EXERCISE DETAILS:
Repeat, exactly and completely, the material that follows. Omit the pictures.

DATA BLOCK:
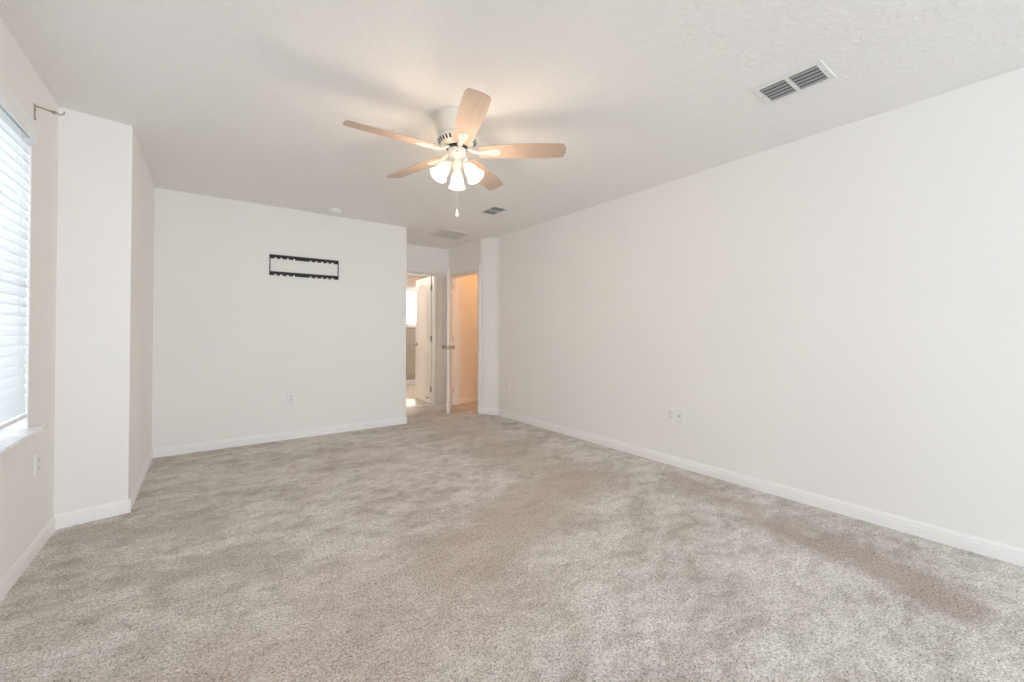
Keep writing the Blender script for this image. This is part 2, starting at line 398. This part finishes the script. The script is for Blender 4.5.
# closet door: hinged on the far jamb, swung out toward the room
ang = math.atan2(5.02-5.63, 2.690-3.075)
d2 = make_door('door_2', (XC-.028, CY1-.03, .012), ang, .715, 1.985, 'knob', 1)
bm = bm_new(); box(bm, XC+.015, XC+.04, CY0+.0175, CY0+.0195, .885, .955); box(bm, XC+.022, XC+.034, CY0+.0195, CY0+.0198, .905, .935)
st = struct('trim_4', bm, M['nickel'])      # strike plate on the closet jamb
# spring light in the closet
cl = bpy.data.lights.new('closet_bulb_light', 'POINT'); cl.energy = 12; cl.color = (1, .50, .19); cl.shadow_soft_size = .08
co = bpy.data.objects.new('closet_bulb_light', cl); COL.objects.link(co); co.location = (3.85, 4.95, 2.22)
# unseen fixture, added as a source for the orange closet light
fx = empty('added_closet_light', (3.85, 4.95, H)); tag(fx, 'unseen round flush light added on the ceiling inside the orange-lit closet', 'light')
bm = bm_new(); lathe(bm, [(0, 0), (.12, 0), (.12, -.02), (.11, -.025), (0, -.025)], 32); obj('base', bm, M['vent_white'], fx, smooth=True)
bm = bm_new(); lathe(bm, [(.105, -.025), (.10, -.06), (.06, -.09), (0, -.098)], 32); obj('glass_bowl', bm, M['opal'], fx, smooth=True)

# ------------------------------------------------------------------ left window with blind
bm = bm_new(); fx0, fx1 = XL-.16, XL-.10
for b in ((fx0, fx1, WY0, WY0+.05, WZ0, WZ1), (fx0, fx1, WY1-.05, WY1, WZ0, WZ1), (fx0, fx1, WY0+.05, WY1-.05, WZ0, WZ0+.05), (fx0, fx1, WY0+.05, WY1-.05, WZ1-.05, WZ1), (fx0+.01, fx1-.01, WY0+.05, WY1-.05, 1.36, 1.40)): box(bm, *b)
w1 = struct('window_1', bm, M['vinyl'])
struct('pane', boxes((fx0+.028, fx0+.032, WY0+.05, WY1-.05, WZ0+.05, 1.36), (fx0+.028, fx0+.032, WY0+.05, WY1-.05, 1.40, WZ1-.05)), M['glass'], w1)
bm = bm_new(); prism(bm, [(XL-.1, WY0), (XL, WY0), (XL, WY0-.058), (XL+.05, WY0-.058), (XL+.05, WY1+.058), (XL, WY1+.058), (XL, WY1), (XL-.1, WY1)], WZ0-.02, WZ0)
struct('window_sill', bm, M['marble'], w1, bevel=.004, seg=3)

bl = empty('window_blind', (XL-.012, (WY0+WY1)/2, WZ0))
tag(bl, 'white horizontal slat blind closed over the left wall window', 'blind')
BY0, BY1 = WY0+.004, WY1-.004; byc = (BY0+BY1)/2; X0 = .0
def local(o): o.parent = bl; return o
def bobj(name, bm, m_, **kw):
    bm.transform(Matrix.Translation((-(XL-.012), -byc, -WZ0))); return obj(name, bm, m_, bl, **kw)
# slats
z = WZ0+.10; tilt = radians(79); first = None; bx = XL-.012
bm = bm_new(); nseg = 4; hw = .0265
top, bot = [], []
for i in range(nseg+1):
    u = -1+2*i/nseg; cx = u*hw; cz = .0028*(1-u*u)
    X = cx*cos(tilt)+cz*sin(tilt); Z = cx*sin(tilt)*-1+cz*cos(tilt)
    top.append((X, Z))
def strip(bm, y0, y1, t=.0024):
    nx, nz = sin(tilt), cos(tilt); rows = []
    for y in (y0, y1):
        rows.append(([bm.verts.new((a, y, b)) for a, b in top], [bm.verts.new((a-nx*t, y, b-nz*t)) for a, b in top]))
    (a0, b0), (a1, b1) = rows
    for i in range(nseg):
        bm.faces.new((a0[i], a0[i+1], a1[i+1], a1[i])); bm.faces.new((b0[i], b1[i], b1[i+1], b0[i+1]))
    for i in range(nseg):
        bm.faces.new((a0[i], b0[i], b0[i+1], a0[i+1])); bm.faces.new((a1[i], a1[i+1], b1[i+1], b1[i]))
    bm.faces.new((a0[0], a1[0], b1[0], b0[0])); bm.faces.new((a0[-1], b0[-1], b1[-1], a1[-1]))
strip(bm, -(BY1-BY0)/2, (BY1-BY0)/2)
slat0 = obj('slat', bm, M['slat'], bl)
slat0.location = (0, 0, .105); zz = .105+.0465
while WZ0+zz < 2.045:
    s = slat0.copy(); COL.objects.link(s); s.parent = bl; s.location = (0, 0, zz); zz += .0465
bobj('bottom_rail', boxes((bx-.025, bx+.010, BY0, BY1, WZ0+.052, WZ0+.072)), M['vinyl'], bevel=.003)
bobj('head_rail', boxes((bx-.03, bx+.026, BY0, BY1, 2.05, WZ1-.002)), M['vinyl'])
for y in (BY1-.16, BY0+.16, byc):
    bm = bm_new(); tube(bm, [(bx+.019, y, WZ0+.06), (bx+.019, y, 2.06)], .0012, 6); tube(bm, [(bx-.017, y, WZ0+.06), (bx-.017, y, 2.06)], .0012, 6)
    bobj('ladder_cord', bm, M['vinyl'])
# valance: moulded board standing proud of the wall, with a return at its end
bm = bm_new(); PV = [(XL+.030, 2.040), (XL+.046, 2.046), (XL+.046, 2.060), (XL+.040, 2.072), (XL+.040, 2.094), (XL+.050, 2.108), (XL+.050, 2.116), (XL+.030, 2.116)]
T = Matrix(((1, 0, 0, 0), (0, 0, 1, 0), (0, 1, 0, 0), (0, 0, 0, 1)))
prism(bm, PV, BY0-.02, BY1-.085, T); box(bm, XL-.001, XL+.032, BY1-.105, BY1-.087, 2.04, 2.116); box(bm, XL-.02, XL+.03, BY0, BY1-.105, 2.100, 2.112)
bobj('valance', bm, M['vinyl'])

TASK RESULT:
Keep writing the Blender script for this image. This is part 2, starting at line 398. This part finishes the script. The script is for Blender 4.5.
# closet door: hinged on the far jamb, swung out toward the room
ang = math.atan2(5.02-5.63, 2.690-3.075)
d2 = make_door('door_2', (XC-.028, CY1-.03, .012), ang, .715, 1.985, 'knob', 1)
bm = bm_new(); box(bm, XC+.015, XC+.04, CY0+.0175, CY0+.0195, .885, .955); box(bm, XC+.022, XC+.034, CY0+.0195, CY0+.0198, .905, .935)
st = struct('trim_4', bm, M['nickel'])      # strike plate on the closet jamb
# spring light in the closet
cl = bpy.data.lights.new('closet_bulb_light', 'POINT'); cl.energy = 12; cl.color = (1, .50, .19); cl.shadow_soft_size = .08
co = bpy.data.objects.new('closet_bulb_light', cl); COL.objects.link(co); co.location = (3.85, 4.95, 2.22)
# unseen fixture, added as a source for the orange closet light
fx = empty('added_closet_light', (3.85, 4.95, H)); tag(fx, 'unseen round flush light added on the ceiling inside the orange-lit closet', 'light')
bm = bm_new(); lathe(bm, [(0, 0), (.12, 0), (.12, -.02), (.11, -.025), (0, -.025)], 32); obj('base', bm, M['vent_white'], fx, smooth=True)
bm = bm_new(); lathe(bm, [(.105, -.025), (.10, -.06), (.06, -.09), (0, -.098)], 32); obj('glass_bowl', bm, M['opal'], fx, smooth=True)

# ------------------------------------------------------------------ left window with blind
bm = bm_new(); fx0, fx1 = XL-.16, XL-.10
for b in ((fx0, fx1, WY0, WY0+.05, WZ0, WZ1), (fx0, fx1, WY1-.05, WY1, WZ0, WZ1), (fx0, fx1, WY0+.05, WY1-.05, WZ0, WZ0+.05), (fx0, fx1, WY0+.05, WY1-.05, WZ1-.05, WZ1), (fx0+.01, fx1-.01, WY0+.05, WY1-.05, 1.36, 1.40)): box(bm, *b)
w1 = struct('window_1', bm, M['vinyl'])
struct('pane', boxes((fx0+.028, fx0+.032, WY0+.05, WY1-.05, WZ0+.05, 1.36), (fx0+.028, fx0+.032, WY0+.05, WY1-.05, 1.40, WZ1-.05)), M['glass'], w1)
bm = bm_new(); prism(bm, [(XL-.1, WY0), (XL, WY0), (XL, WY0-.058), (XL+.05, WY0-.058), (XL+.05, WY1+.058), (XL, WY1+.058), (XL, WY1), (XL-.1, WY1)], WZ0-.02, WZ0)
struct('window_sill', bm, M['marble'], w1, bevel=.004, seg=3)

bl = empty('window_blind', (XL-.012, (WY0+WY1)/2, WZ0))
tag(bl, 'white horizontal slat blind closed over the left wall window', 'blind')
BY0, BY1 = WY0+.004, WY1-.004; byc = (BY0+BY1)/2; X0 = .0
def local(o): o.parent = bl; return o
def bobj(name, bm, m_, **kw):
    bm.transform(Matrix.Translation((-(XL-.012), -byc, -WZ0))); return obj(name, bm, m_, bl, **kw)
# slats
z = WZ0+.10; tilt = radians(79); first = None; bx = XL-.012
bm = bm_new(); nseg = 4; hw = .0265
top, bot = [], []
for i in range(nseg+1):
    u = -1+2*i/nseg; cx = u*hw; cz = .0028*(1-u*u)
    X = cx*cos(tilt)+cz*sin(tilt); Z = cx*sin(tilt)*-1+cz*cos(tilt)
    top.append((X, Z))
def strip(bm, y0, y1, t=.0024):
    nx, nz = sin(tilt), cos(tilt); rows = []
    for y in (y0, y1):
        rows.append(([bm.verts.new((a, y, b)) for a, b in top], [bm.verts.new((a-nx*t, y, b-nz*t)) for a, b in top]))
    (a0, b0), (a1, b1) = rows
    for i in range(nseg):
        bm.faces.new((a0[i], a0[i+1], a1[i+1], a1[i])); bm.faces.new((b0[i], b1[i], b1[i+1], b0[i+1]))
    for i in range(nseg):
        bm.faces.new((a0[i], b0[i], b0[i+1], a0[i+1])); bm.faces.new((a1[i], a1[i+1], b1[i+1], b1[i]))
    bm.faces.new((a0[0], a1[0], b1[0], b0[0])); bm.faces.new((a0[-1], b0[-1], b1[-1], a1[-1]))
strip(bm, -(BY1-BY0)/2, (BY1-BY0)/2)
slat0 = obj('slat', bm, M['slat'], bl)
slat0.location = (0, 0, .105); zz = .105+.0465
while WZ0+zz < 2.045:
    s = slat0.copy(); COL.objects.link(s); s.parent = bl; s.location = (0, 0, zz); zz += .0465
bobj('bottom_rail', boxes((bx-.025, bx+.010, BY0, BY1, WZ0+.052, WZ0+.072)), M['vinyl'], bevel=.003)
bobj('head_rail', boxes((bx-.03, bx+.026, BY0, BY1, 2.05, WZ1-.002)), M['vinyl'])
for y in (BY1-.16, BY0+.16, byc):
    bm = bm_new(); tube(bm, [(bx+.019, y, WZ0+.06), (bx+.019, y, 2.06)], .0012, 6); tube(bm, [(bx-.017, y, WZ0+.06), (bx-.017, y, 2.06)], .0012, 6)
    bobj('ladder_cord', bm, M['vinyl'])
# valance: moulded board standing proud of the wall, with a return at its end
bm = bm_new(); PV = [(XL+.030, 2.040), (XL+.046, 2.046), (XL+.046, 2.060), (XL+.040, 2.072), (XL+.040, 2.094), (XL+.050, 2.108), (XL+.050, 2.116), (XL+.030, 2.116)]
T = Matrix(((1, 0, 0, 0), (0, 0, 1, 0), (0, 1, 0, 0), (0, 0, 0, 1)))
prism(bm, PV, BY0-.02, BY1-.085, T); box(bm, XL-.001, XL+.032, BY1-.105, BY1-.087, 2.04, 2.116); box(bm, XL-.02, XL+.03, BY0, BY1-.105, 2.100, 2.112)
bobj('valance', bm, M['vinyl'])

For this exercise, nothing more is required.